Ward is discussing a vote — which failed — to add a ballot initiative to the ballot in 2004. Supporters were able to gather enough signatures to put the measure before voters. It was approved.
A federal court in March 2014 ruled the amendment was unconstitutional, but the U.S. 6th Circuit Court of Appeals has since overturned that ruling. The case will be heard this spring at the U.S Supreme Court.
In explaining his change of heart, he noted he was divorced shortly after the vote and was subjected to questions about the disconnect between his support of banning same-sex marriage and the failure of his own marriage.
"It was an inconsistency, an injustice," he told the Lansing State Journal last week. "If you've come to the conclusion that this is something people are born with, and I don't think there's even an argument there, then I don't think you can in the long term be comfortable with this, treating other people this way."

A Felon And Mitt Romney's Niece To Lead MIGOP

Michigan's Grand Old Party elected new leaders this weekend. Ronna Romney McDaniel will lead the party as the new chair, and Darwin Jiles Jr. was selected as the ethnic vice chair.
McDaniel is the niece of former presidential candidate Mitt Romney and was a committee woman from the state of Michigan to the national GOP. She will resign that post as she takes up the reigns of the Michigan party from developer Bobby Schostak. McDaniel won the position on the first ballot this weekend, after a pitched battle in the party between herself and Norm Hughes. Hughes, a tea party favorite, touted his experience from the Reagan campaign and administration in his bid. For her part, McDaniel appears to have bridged some of the gaps between the tea party and establishment, business-oriented GOP. How long that will last is unclear.
But shortly after her selection, she extended an olive branch to the tea party side of the GOP family. As Political Hors D'ouevres has been reporting for months, Dave Agema, the erstwhile GOP national committeeman, has been in hot water over anti-gay and racist posts on Facebook. That's led to a host of GOP figures calling for his resignation, including outgoing party boss Schostak and a formal rebuke by the national committee itself. But McDaniel says she'll have no part of that fight.
"Dave and I have had private conversations; I'm going to keep them private," McDaniel told the Detroit Free Press. "There is no mechanism for removal. He's not going to step down, so we're going to move forward."
Meanwhile, Jiles, who was elected to the post of ethnic vice chair with the support of Dave Agema, is coming under scrutiny for his felony convictions. Chad Selweski, formerly of the Macomb Daily and now reporting on his own blog Macombpolitics.blogspot.com, reports Jiles has been convicted of two gun related crimes.
In 2001, Jiles pleaded no contest to a lesser charge of assault with intent to do great bodily harm.
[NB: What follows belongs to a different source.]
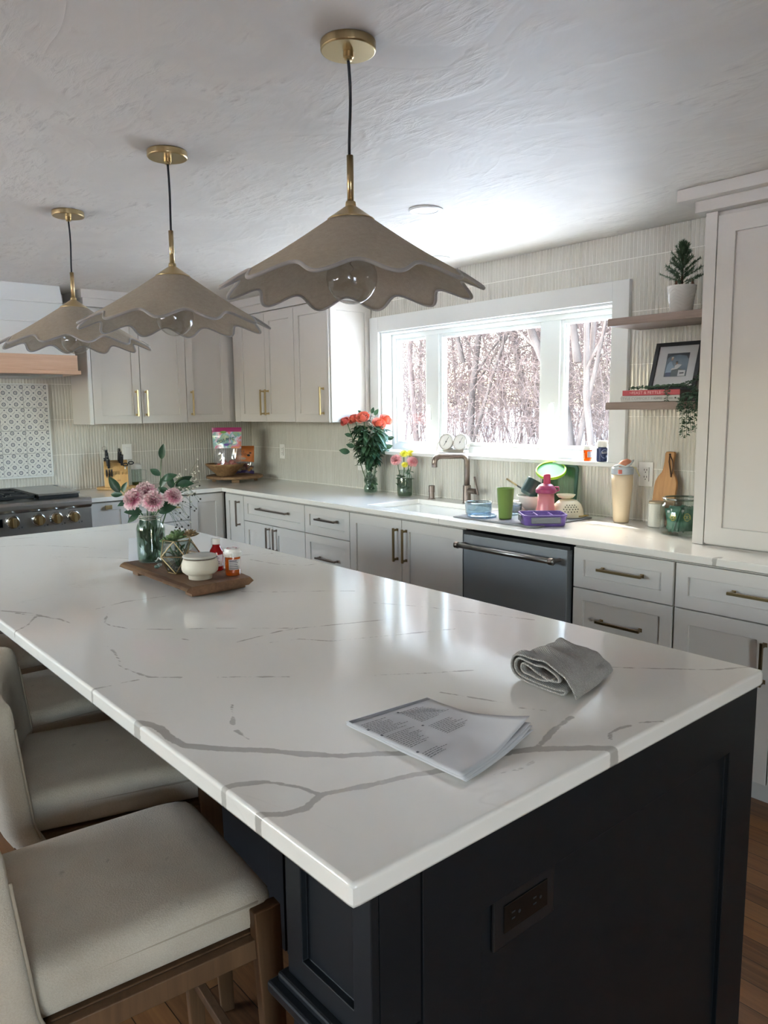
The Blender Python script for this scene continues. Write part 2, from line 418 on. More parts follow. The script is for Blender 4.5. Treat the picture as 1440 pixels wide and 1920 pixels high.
# wall behind the viewer, with an opening for the added fill window
VX0, VX1, VZ0, VZ1 = .3, 3.3, 1.1, 2.2
b = MB(); b.box(0, VX0, RY - .12, RY, 0, ZC); b.box(VX1, RX, RY - .12, RY, 0, ZC); b.box(VX0, VX1, RY - .12, RY, 0, VZ0); b.box(VX0, VX1, RY - .12, RY, VZ1, ZC)
struct('wall_front', b, M_PAINT)
UY0, UY1 = -4.8, -3.8  # opening for the added side fill window
b = MB(); b.box(RX, RX + .1, RY, UY0, 0, ZC); b.box(RX, RX + .1, UY1, 0, 0, ZC); b.box(RX, RX + .1, UY0, UY1, 0, .1); b.box(RX, RX + .1, UY0, UY1, 2.15, ZC)
struct('wall_right', b, M_PAINT)
# patterned tile field behind the range
o = MB().box(-.002, .006, -2.51, -1.640, 1.036, 1.664).build('trim_1', M_PATTERN); o['kind'] = 'structure'
b = MB(); b.box(0, .012, -2.52, -1.632, 1.024, 1.036); b.box(0, .012, -2.52, -1.632, 1.664, 1.674); b.box(0, .012, -1.640, -1.630, 1.036, 1.664); b.box(0, .012, -2.52, -2.51, 1.036, 1.664)
o = b.build('trim_2', M_TRIM); o['kind'] = 'structure'

# ---- window over the sink
w1 = empty('window_1', (2.587, 0, WZ0), kind='structure')
b = MB(); b.box(1.612, 1.700, -.024, -.0005, 1.172, 2.076); b.box(3.474, 3.566, -.024, -.0005, 1.172, 2.076); b.box(1.700, 3.474, -.024, -.0005, WZ1, 2.076)
b.build('casing', M_TRIM, w1, bev=.002)
b = MB(); b.box(1.700, 1.715, -.0005, .085, 1.196, WZ1 - .012); b.box(3.459, 3.474, -.0005, .085, 1.196, WZ1 - .012); b.box(1.700, 3.474, -.0005, .085, WZ1 - .012, WZ1 - .0005)
b.build('jamb_lining', M_TRIM, w1)
b = MB(); b.box(1.612, 3.566, -.060, -.001, 1.174, 1.196); b.box(1.7005, 3.4735, -.001, .088, 1.1725, 1.196)
b.build('window_sill', M_TRIM, w1, bev=.004)
# vinyl frame: outer border and mullions
FY0, FY1 = .088, .150
b = MB()
b.box(1.701, 1.742, FY0, FY1, 1.197, WZ1 - .002); b.box(3.432, 3.473, FY0, FY1, 1.197, WZ1 - .002)
b.box(1.742, 3.432, FY0, FY1, 1.197, 1.240); b.box(1.742, 3.432, FY0, FY1, 1.936, WZ1 - .002)
b.box(2.046, 2.160, FY0, FY1, 1.240, 1.936); b.box(2.970, 3.086, FY0, FY1, 1.240, 1.936)
b.build('window_frame', M_VINYL, w1, bev=.002)
def sash(x0, x1, y0, wd, name='sash'):
    b = MB(); z0, z1 = 1.240, 1.936
    b.box(x0, x0 + wd, y0, y0 + .045, z0, z1); b.box(x1 - wd, x1, y0, y0 + .045, z0, z1)
    b.box(x0 + wd, x1 - wd, y0, y0 + .045, z0, z0 + wd); b.box(x0 + wd, x1 - wd, y0, y0 + .045, z1 - wd, z1)
    s = b.build(name, M_VINYL, w1, bev=.003)
    b = MB(); g = .006
    for k in range(2):   # glazing bead steps
        a = wd + .001 + k * .004
        b.box(x0 + wd, x0 + wd + .004 * (2 - k), y0 + .012 + k * .01, y0 + .022 + k * .01, z0 + wd, z1 - wd); b.box(x1 - wd - .004 * (2 - k), x1 - wd, y0 + .012 + k * .01, y0 + .022 + k * .01, z0 + wd, z1 - wd)
    b.build('glazing_bead', M_TRIM, s)
    MB().box(x0 + wd, x1 - wd, y0 + .022, y0 + .026, z0 + wd, z1 - wd).build('pane', M_GLASS, s)
    return s
sash(1.742, 2.046, .098, .016); sash(2.160, 2.970, .096, .022); sash(3.086, 3.432, .098, .022)
for x in (2.083, 3.047):   # casement lock levers on the mullions
    b = MB(); b.box(x - .010, x + .010, .082, .0885, 1.40, 1.50)
    b.tube([(x, .083, 1.49), (x - .002, .066, 1.485), (x - .004, .058, 1.455), (x - .004, .060, 1.42), (x + .002, .066, 1.385), (x + .006, .072, 1.375)], [.006, .007, .006, .006, .005, .004], 8)
    b.build('lock_lever', M_VINYL, w1, smooth=True)
for x, s in ((1.90, 1), (3.15, -1)):   # folded crank covers on the sill
    b = MB(); b.box(x - .055, x + .055, .052, .088, 1.197, 1.217)
    b.tube([(x - .05 * s, .058, 1.222), (x, .050, 1.232), (x + .06 * s, .050, 1.236), (x + .10 * s, .054, 1.228)], [.006, .009, .009, .006], 8)
    b.build('crank_handle', M_VINYL, w1, smooth=True, bev=.004)

# ---- unseen rear window, added to bring fill light into the room
w2 = empty('fill_window_rear', ((VX0 + VX1) / 2, RY, VZ0), kind='structure')
b = MB(); b.box(VX0, VX0 + .06, RY - .11, RY - .05, VZ0, VZ1); b.box(VX1 - .06, VX1, RY - .11, RY - .05, VZ0, VZ1); b.box(VX0 + .06, VX1 - .06, RY - .11, RY - .05, VZ0, VZ0 + .06)
b.box(VX0 + .06, VX1 - .06, RY - .11, RY - .05, VZ1 - .06, VZ1); b.box(1.76, 1.84, RY - .11, RY - .05, VZ0 + .06, VZ1 - .06)
b.build('window_frame', M_VINYL, w2)
for a, c in ((VX0 + .06, 1.76), (1.84, VX1 - .06)):
    MB().box(a, c, RY - .082, RY - .078, VZ0 + .06, VZ1 - .06).build('pane', M_GLASSW, w2)

w3 = empty('fill_window_side', (RX, (UY0 + UY1) / 2, .1), kind='structure')  # unseen side window, added for fill light from the right
b = MB(); b.box(RX + .03, RX + .09, UY0, UY0 + .06, .1, 2.15); b.box(RX + .03, RX + .09, UY1 - .06, UY1, .1, 2.15); b.box(RX + .03, RX + .09, UY0 + .06, UY1 - .06, .1, .16)
b.box(RX + .03, RX + .09, UY0 + .06, UY1 - .06, 2.09, 2.15); 
b.build('window_frame', M_VINYL, w3)
for a, c in ((UY0 + .06, UY1 - .06),):
    MB().box(RX + .058, RX + .062, a, c, .16, 2.09).build('pane', M_GLASSW, w3)

# ================================================================= CABINETRY
def FW(u, v, n): return Vector((u, -.615 - n, v))         # base fronts of the window run (faces -y)
def FL(u, v, n): return Vector((.615 + n, u, v))          # base fronts of the range run (faces +x)
def FUW(u, v, n): return Vector((u, -.335 - n, v))        # wall cabinets
def FUL(u, v, n): return Vector((.335 + n, u, v))
def FT(u, v, n): return Vector((u, -.393 - n, v))         # counter-standing tall cabinet
def shaker(name, F, u0, u1, v0, v1, parent, rail=.058, m=None, g=.0024, th=.020):
    u0 += g; u1 -= g; v0 += g; v1 -= g
    b = MB()
    # closed front: back slab, raised frame, recessed centre
    def P(u, v, n): return b.b.verts.new(F(u, v, n))
    o0 = [P(*q, 0.001) for q in ((u0, v0), (u1, v0), (u1, v1), (u0, v1))]
    o1 = [P(*q, th) for q in ((u0, v0), (u1, v0), (u1, v1), (u0, v1))]
    i = [(u0 + rail, v0 + rail), (u1 - rail, v0 + rail), (u1 - rail, v1 - rail), (u0 + rail, v1 - rail)]
    i1 = [P(*q, th) for q in i]; i0 = [P(*q, th - .010) for q in i]
    f = b.b.faces.new
    f(o0[::-1])
    for k in range(4):
        j = (k + 1) % 4
        f([o0[k], o0[j], o1[j], o1[k]]); f([o1[k], o1[j], i1[j], i1[k]]); f([i1[k], i1[j], i0[j], i0[k]])
    f(i0)
    return b.build(name, m or M_CAB, parent, bev=.0012, seg=2)
def pull(F, u, v, parent, L=.17, vert=True, m=None, n0=.020, s=.0055, name='handle'):
    """square bar pull on two posts"""
    b = MB(); h = L / 2
    if vert:
        b.fbox(F, u - s, u + s, v - h, v + h, n0 + .026, n0 + .036)
        for e in (-1, 1):
            c = v + e * (h - .012)
            b.fbox(F, u - s, u + s, c - s, c + s, n0, n0 + .028); b.fbox(F, u - .008, u + .008, c - .008, c + .008, n0, n0 + .003)
    else:
        b.fbox(F, u - h, u + h, v - s, v + s, n0 + .026, n0 + .036)
        for e in (-1, 1):
            c = u + e * (h - .012)
            b.fbox(F, c - s, c + s, v - s, v + s, n0, n0 + .028); b.fbox(F, c - .008, c + .008, v - .008, v + .008, n0, n0 + .003)
    return b.build(name, m or M_BRONZE, parent, bev=.0012)
G = .0006
def unit(label, F, u0, u1, z0, z1, depth, group=None, cat='cabinet', name='base_cabinet', toe=True, sill=.0):
    c0 = F((u0 + u1) / 2, 0 if toe else z0, 0)
    e = empty(name, tuple(c0), label, cat, group)
    b = MB(); b.fbox(F, u0 + G, u1 - G, z0, z1, -depth, 0); b.build('body', M_CAB, e)
    if toe:
        MB().fbox(F, u0 + G, u1 - G, .0, z0 - .0005, -depth, -.07).build('toe_kick', M_CAB, e)
    return e
ZT, ZB, ZD = .877, .105, .700     # top of fronts, bottom of fronts, drawer line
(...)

He was 15 at the time, and it was part of a plea deal involving the charges: assault with intent to murder, one count of illegally carrying a concealed weapon and one count of using a gun in the commission of a felony. Those charges were out of Flint.
In February 2014, Jiles was once again in front of a court — charged with another gun related crime. This time, in Oakland County Circuit Court, Jiles faced a count of assault with intent to do great bodily harm less than murder. Jiles shot another person in a trailer park after an argument.
Selweski raises some important questions about the February 2014 situation. Federal law prohibits a person convicted of a felony from owning or purchasing a gun or ammunition. How did Jiles purchase and legally license the gun he used to shoot the person in the trailer park?
Also of note from this weekend's GOP convention:
Tom McMillin, the conservative former state representative and former GOP candidate for the 8th Congressional District, has been selected to replace former state Sen. Norm Shinkle as chair of the GOP's 8th Congressional District.